The effort to toughen child abuse reporting laws is underway in Pennsylvania in the wake of the Penn State scandal, reports Kris Maher of the Wall Street Journal. Richard Wexler of the National Coalition for Child Protection Reform writes that requiring more mandatory reporters wouldn't have helped in the scandal, and might have a negative impact on children going forward.

In Illinois, reports Beth Hundsdorfer of the News-Democrat, reporting of child abuse did nothing for the three children of Kim McGee, who was sentenced to five years in prison for child endangerment for locking three children in a closet.

A reader of New Jersey’s Daily Record responded in opposition to a column from early November, in which Dr. Aref Assaf criticized the state for allowing adoptive parents to convert children to their faith.

When it comes to foster children, writes Daniel Heimpel of Fostering Media Connections in the L.A. Daily News, the 99 percent are "failing to live up to our responsibility" to take care of the most vulnerable 1 percent. Heimpel writes in reaction to a recent study on the challenges faced by Los Angeles County youths who exit foster care into adulthood, particularly those youth who also have contact with the juvenile justice system along the way.


The operator of a homeless youth shelter tells the Pittsburgh Post-Gazette’s Drew Singer that Pennsylvania’s unemployment assistance program may be incentivizing disconnected youth to stay disconnected.

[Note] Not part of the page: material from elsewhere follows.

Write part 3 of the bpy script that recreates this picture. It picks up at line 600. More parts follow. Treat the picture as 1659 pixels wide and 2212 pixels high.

President Barack Obama’s changes to the federal student loan repayment process “constitute nothing more than a platitude,” writes the editorial board of the Saginaw Valley Journal.

Juvenile Justice

Muskegon Chronicle (Michigan) columnist Paula Holmes-Greeley writes in support of review of life without parole sentences based on culpability, but not age.

Kids with serious mental health problems are cycling in and out of the juvenile justice system in the Pacific Northwest, reports Austin Jenkins of the Northwest News Network.

In Pennsylvania, reports Jack Brubaker of Lancaster Online, the trend with juvenile justice is decidedly away from residential services and towards community programs.

Jessica Talson of the Capital News Service reports on the recent establishment of Maryland’s first-ever detention alternative program designed only to serve girls.